トングムがつくった酒文化

 韓国では一九八〇年代初めまで「トングム」という制度(?)があった。「夜間通行禁止」の意味で略して「通禁(トングム)」と称していた。これは午前零時から四時までの外出禁止令だ。
 いわゆる戒厳令とは違う。北からのゲリラやスパイが横行していた時代で、一九六〇年代以降、安保上の理由から常時、そうなっていた。その結果、午前零時から四時まで韓国社会は完全に動きが止まった。韓国人にとっては一日を二〇時間で過ごしたことになる。
「トングム時代」には悲喜こもごもいろんなことがあった。たとえば午前零時以降は外を歩いていると警察にひっばられるため、夜更かししすぎて家に帰れなくなることがしばしばあった。その場合、仕方なしに旅館など安宿で明け方まで過ごし、午前四時を過ぎてから帰宅となる。
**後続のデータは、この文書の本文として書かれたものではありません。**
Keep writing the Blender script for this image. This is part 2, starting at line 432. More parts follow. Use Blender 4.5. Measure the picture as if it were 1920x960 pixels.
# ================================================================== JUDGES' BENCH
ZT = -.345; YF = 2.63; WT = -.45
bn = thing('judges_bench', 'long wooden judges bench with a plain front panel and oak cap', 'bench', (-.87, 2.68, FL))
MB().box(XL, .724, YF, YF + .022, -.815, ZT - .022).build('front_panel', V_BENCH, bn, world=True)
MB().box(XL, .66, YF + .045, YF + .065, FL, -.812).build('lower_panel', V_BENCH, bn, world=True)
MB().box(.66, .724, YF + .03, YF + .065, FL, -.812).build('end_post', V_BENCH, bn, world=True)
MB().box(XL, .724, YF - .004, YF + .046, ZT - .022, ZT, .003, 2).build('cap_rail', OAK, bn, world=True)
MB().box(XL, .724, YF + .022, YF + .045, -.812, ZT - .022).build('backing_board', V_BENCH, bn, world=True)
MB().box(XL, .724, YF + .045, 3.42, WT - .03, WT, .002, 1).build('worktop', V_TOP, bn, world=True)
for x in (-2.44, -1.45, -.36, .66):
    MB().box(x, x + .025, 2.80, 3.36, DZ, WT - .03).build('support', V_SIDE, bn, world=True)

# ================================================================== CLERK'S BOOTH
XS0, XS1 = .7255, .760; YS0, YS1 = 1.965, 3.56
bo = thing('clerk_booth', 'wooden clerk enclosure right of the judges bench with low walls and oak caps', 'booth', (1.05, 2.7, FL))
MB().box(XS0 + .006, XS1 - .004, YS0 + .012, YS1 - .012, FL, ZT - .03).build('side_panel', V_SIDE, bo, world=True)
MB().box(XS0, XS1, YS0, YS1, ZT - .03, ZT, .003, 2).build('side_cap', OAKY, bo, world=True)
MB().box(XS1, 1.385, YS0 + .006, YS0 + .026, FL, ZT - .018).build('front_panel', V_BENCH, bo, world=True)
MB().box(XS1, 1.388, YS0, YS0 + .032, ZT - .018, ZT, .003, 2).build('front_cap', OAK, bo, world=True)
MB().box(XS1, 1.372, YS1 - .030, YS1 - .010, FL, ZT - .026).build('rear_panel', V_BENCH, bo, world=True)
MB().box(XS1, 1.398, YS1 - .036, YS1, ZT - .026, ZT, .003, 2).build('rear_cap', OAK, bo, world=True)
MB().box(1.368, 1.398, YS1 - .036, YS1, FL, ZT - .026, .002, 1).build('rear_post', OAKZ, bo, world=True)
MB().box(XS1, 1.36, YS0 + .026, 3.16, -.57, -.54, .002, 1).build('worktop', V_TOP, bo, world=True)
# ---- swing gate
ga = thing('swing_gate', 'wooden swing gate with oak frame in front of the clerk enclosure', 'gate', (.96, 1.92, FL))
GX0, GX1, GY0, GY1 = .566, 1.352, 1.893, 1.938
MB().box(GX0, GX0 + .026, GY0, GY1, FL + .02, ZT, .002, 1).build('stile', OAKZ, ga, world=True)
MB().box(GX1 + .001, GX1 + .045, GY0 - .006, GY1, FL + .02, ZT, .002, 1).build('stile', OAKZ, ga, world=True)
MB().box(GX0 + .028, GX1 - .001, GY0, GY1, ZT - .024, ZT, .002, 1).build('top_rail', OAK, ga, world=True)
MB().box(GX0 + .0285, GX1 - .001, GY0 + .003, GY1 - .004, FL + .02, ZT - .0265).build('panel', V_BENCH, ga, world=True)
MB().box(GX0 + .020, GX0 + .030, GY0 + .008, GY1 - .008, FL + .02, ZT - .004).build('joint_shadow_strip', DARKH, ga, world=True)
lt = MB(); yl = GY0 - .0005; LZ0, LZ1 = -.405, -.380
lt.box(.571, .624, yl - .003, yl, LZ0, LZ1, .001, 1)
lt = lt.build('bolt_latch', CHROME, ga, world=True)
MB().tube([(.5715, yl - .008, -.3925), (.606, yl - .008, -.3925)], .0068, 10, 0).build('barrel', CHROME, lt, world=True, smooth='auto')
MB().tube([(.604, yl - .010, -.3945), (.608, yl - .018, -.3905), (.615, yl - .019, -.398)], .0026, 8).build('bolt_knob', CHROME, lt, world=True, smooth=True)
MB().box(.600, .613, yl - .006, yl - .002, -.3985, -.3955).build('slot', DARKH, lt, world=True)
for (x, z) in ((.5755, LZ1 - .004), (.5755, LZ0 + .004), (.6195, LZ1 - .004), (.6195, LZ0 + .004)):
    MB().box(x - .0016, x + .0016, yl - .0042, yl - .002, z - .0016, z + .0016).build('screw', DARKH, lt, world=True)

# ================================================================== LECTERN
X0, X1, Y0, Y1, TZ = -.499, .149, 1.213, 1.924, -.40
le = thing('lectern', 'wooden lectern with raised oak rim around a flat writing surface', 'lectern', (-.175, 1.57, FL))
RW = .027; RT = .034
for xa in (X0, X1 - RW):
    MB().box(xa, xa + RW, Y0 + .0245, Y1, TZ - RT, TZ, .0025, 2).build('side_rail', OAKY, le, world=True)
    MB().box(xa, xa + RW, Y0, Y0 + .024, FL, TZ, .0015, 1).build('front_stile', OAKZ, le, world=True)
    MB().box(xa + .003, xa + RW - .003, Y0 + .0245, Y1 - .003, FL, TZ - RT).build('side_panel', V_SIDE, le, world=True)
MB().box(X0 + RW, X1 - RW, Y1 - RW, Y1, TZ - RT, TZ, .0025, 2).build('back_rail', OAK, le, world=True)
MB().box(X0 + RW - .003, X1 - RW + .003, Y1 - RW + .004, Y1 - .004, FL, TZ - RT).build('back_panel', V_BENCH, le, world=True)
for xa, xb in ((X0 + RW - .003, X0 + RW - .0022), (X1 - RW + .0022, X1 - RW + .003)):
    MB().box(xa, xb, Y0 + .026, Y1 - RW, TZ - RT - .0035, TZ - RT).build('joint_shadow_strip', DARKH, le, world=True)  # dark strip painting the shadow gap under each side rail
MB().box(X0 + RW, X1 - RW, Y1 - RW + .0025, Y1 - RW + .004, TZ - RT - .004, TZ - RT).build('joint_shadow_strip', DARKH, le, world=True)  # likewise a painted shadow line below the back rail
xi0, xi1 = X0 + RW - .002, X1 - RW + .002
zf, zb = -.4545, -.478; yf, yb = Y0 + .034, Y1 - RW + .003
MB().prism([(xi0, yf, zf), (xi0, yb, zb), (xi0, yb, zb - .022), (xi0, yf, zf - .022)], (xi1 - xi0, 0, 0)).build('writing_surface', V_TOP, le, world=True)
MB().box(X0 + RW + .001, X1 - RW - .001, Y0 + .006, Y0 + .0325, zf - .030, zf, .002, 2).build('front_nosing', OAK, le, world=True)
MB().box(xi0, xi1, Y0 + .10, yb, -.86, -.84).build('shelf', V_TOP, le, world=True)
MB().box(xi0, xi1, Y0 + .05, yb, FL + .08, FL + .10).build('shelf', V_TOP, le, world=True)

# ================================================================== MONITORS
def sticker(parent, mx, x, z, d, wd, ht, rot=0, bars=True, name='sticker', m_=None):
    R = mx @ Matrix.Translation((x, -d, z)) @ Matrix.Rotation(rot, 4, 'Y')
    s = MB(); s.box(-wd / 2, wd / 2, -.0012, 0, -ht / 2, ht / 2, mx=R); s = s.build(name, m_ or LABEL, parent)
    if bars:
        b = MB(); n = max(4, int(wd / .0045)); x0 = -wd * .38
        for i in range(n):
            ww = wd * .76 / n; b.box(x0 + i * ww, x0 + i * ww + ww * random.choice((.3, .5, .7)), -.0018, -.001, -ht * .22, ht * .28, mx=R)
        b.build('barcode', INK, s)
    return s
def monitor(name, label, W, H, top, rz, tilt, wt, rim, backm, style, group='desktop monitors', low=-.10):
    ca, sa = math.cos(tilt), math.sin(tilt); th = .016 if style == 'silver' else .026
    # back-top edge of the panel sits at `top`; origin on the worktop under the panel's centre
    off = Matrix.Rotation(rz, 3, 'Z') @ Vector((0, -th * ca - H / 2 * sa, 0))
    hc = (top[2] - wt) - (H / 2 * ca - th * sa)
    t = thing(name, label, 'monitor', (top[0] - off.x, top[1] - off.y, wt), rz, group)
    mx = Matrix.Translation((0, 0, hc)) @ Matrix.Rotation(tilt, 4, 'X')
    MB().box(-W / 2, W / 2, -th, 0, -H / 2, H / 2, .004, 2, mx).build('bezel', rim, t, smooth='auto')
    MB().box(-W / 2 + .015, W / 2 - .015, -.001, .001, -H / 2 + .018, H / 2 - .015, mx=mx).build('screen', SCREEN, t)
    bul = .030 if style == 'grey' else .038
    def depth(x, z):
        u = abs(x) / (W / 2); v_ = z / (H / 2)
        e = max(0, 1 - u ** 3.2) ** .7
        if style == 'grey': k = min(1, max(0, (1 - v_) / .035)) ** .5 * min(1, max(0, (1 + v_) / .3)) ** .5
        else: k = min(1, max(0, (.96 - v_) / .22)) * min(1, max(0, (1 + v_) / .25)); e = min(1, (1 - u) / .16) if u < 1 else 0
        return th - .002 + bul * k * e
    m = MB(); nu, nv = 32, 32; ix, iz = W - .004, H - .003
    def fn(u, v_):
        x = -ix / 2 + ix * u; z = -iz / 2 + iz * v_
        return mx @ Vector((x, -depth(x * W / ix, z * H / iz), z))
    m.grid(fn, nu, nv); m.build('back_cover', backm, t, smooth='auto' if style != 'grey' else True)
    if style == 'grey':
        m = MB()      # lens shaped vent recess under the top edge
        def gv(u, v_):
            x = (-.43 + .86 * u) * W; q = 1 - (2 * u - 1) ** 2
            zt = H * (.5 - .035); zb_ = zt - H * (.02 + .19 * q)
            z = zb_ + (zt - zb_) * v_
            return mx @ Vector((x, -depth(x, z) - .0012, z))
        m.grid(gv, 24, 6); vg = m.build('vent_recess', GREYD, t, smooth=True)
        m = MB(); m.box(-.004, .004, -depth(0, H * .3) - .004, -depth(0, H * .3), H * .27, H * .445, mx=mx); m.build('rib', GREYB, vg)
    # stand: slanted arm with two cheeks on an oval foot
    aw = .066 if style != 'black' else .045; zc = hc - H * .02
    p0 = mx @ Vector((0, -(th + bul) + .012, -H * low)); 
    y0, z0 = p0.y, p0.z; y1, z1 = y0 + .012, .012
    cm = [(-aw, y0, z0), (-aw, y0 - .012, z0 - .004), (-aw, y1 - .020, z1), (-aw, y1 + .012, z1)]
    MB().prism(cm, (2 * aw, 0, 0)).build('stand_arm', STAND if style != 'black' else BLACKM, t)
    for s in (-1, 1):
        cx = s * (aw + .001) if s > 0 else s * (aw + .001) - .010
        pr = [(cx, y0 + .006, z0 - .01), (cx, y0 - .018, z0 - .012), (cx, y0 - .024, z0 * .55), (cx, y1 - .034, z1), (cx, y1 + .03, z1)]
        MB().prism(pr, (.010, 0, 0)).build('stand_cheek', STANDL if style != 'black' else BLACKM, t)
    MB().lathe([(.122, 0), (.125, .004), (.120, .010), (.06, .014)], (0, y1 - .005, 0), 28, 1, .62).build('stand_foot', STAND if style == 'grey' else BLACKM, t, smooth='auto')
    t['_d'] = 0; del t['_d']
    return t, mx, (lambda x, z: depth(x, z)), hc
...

 こんな環境下ではすぐ悪巧みを考えるヤツがいる。ガールフレンドと一杯やりながらつい時間を忘れ、家に帰れなくなったといって旅館に泊まり、ついでに何とかというケースもずいぶん多かった。したがって当時は街に旅館がずいぶんたくさんあったものだ。
「トングム時代」の最大の苦労は帰宅戦争だった。午前零時が近づくとみんなあわてて帰宅を急ぐ。当然、タクシーの奪い合いになる。サラリーマンにとっては毎日が帰宅の足を確保するのに戦争だった。
 現代韓国人の『酒文化』もこの時代に原型が作られたという説がある。たとえば酒のピッチが早く、何でもストレートというのがそうだ。時間が午前零時までと限られているため、早く飲んで早く酔っ払わなければならないからだ。
 ボクは「トングム時代」華やかなりし一九七〇年代初めにはじめて韓国に来て、韓国人たちの酒のピッチが早いことに驚いた。しかも二五度の焼酎や三五度以上のウイスキーをストレートでグイグイやる。焼酎でもウイスキーでも薄めてチビチビやる日本人は軽蔑の眼で見られたものだ。
 韓国名物の「爆弾酒」も実は「トングム時代」の産物という説がある。早く酔っ払うにはウイスキーとビールを混ぜた「爆弾酒」は最も効果的なのだ。
 「トングム時代」の酒文化はいわば「短期決戦」型だった。韓国人の性格を現す言葉としてよく「パリパリ」の話が出る。日本語では「早く早く」という意味だが、韓国人は何でも「パリパリ」だというのだ。当然、酒も激しく杯が行き交い「パリパリ」だった。
「トングム」がなくなってから四半世紀。韓国人の酒の飲み方もずいぶん変わった。もちろん日本人に比べるとまだピッチは早いし、ストレート好みだ。しかし激しい感じはなくなった。昔に比べるとずいぶんゆったりとなった。時間を気にせず飲めるのだから当然だろう。
 紳士風や年配者のなかには平気で水割りを飲む風景も見られるようになった。昔なら酒に水を入れて飲むなんて、男としてはかっこ悪くて絶対にやれなかったものだ。今や水割りが逆にかっこいいしゃれた風景にさえなりつつある。
 しかし「韓国オリエンタリズム」を楽しんできたボクらは、短期決戦で午前零時ストップの「トングム時代」が懐かしい。あれは実に健康によかった。パッと酔って大声でしゃべって歌って踊って発散しサッと家に帰った。今は長っ尻になり逆に疲れる。歳のせいでもありますが。